Há inconstitucionalidade nas suas mais variadas formas, sempre que uma lei não se ajustar à realidade da Constituição, conforme ensina Gomes Canotilho. O que não é o caso em concreto, pois que, a actual lei sobre a DPA em nada viola a Constituição, se assim fosse, seria dada como inconstitucional e não poderia surtir os efeitos pela qual foi criada, não sendo, pode ser implementada e aplicada sem qualquer reserva.
At.t.: Nos actuais termos.
5. Conclusão
Olhando para o íntimo da Constituição, da Lei da Divisão Político-Administrativa e da Lei Orgânica sobre as Eleições Gerais, constata-se de forma clara e muito piamente, que não existe nenhuma irregularidade, debilidade ou até mesmo inconstitucionalidade porque a Constituição não se mostra fechada quanto a este tema, deixa aberta para situações como a que estamos a viver actualmente.
Assim, a lei da DPA não condicionará as eleições e muito menos forçará uma revisão da Constituição. A lei magna não consagra que são 18 Círculos Provinciais, pelo contrário, apenas fixa os números gerais dos Círculos Provinciais.
Do ponto de vista material os números serão ajustados automaticamente tendo em conta os números dos Círculos Eleitorais Provinciais criados até a data das eleições gerais.

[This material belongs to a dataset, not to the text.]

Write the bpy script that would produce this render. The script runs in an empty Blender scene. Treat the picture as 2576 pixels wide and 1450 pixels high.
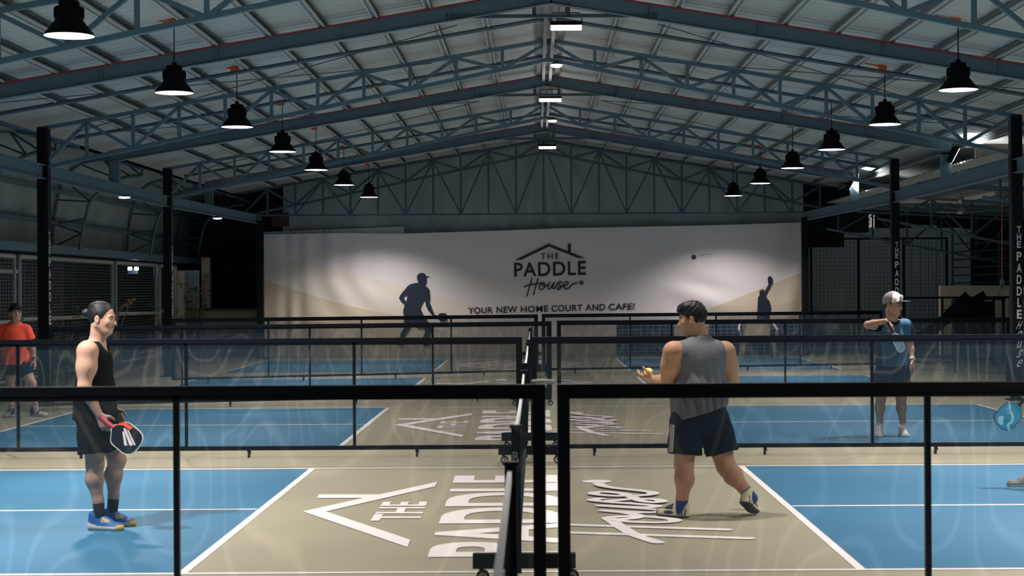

Os pensamentos seriam diferentes, se por exemplo a Constituição consagrasse o seguinte conteúdo: a) Um número de cinco Deputados é eleito em cada província, constituindo um total de 90 Deputados de todos os círculos provinciais eleitorais. Ou ainda:
b) Um décimo dos Deputados à Assembleia Nacional em efectividade de funções, equivalente a 22 Deputados. Com essa alteração dos Círculos “DEVIA” ser revista. Se a redação fosse essa, aqui sim… haveria base e motivos bastantes para falarmos em revisão, inconstitucionalidade e todos os elementos necessários para a devida apreciação ou quiça alteração da lei, enquanto isso, podemos ousadamente afirmar que talvez o problema passa pela interpretação da norma ou ainda por questões relacionadas à língua portuguesa.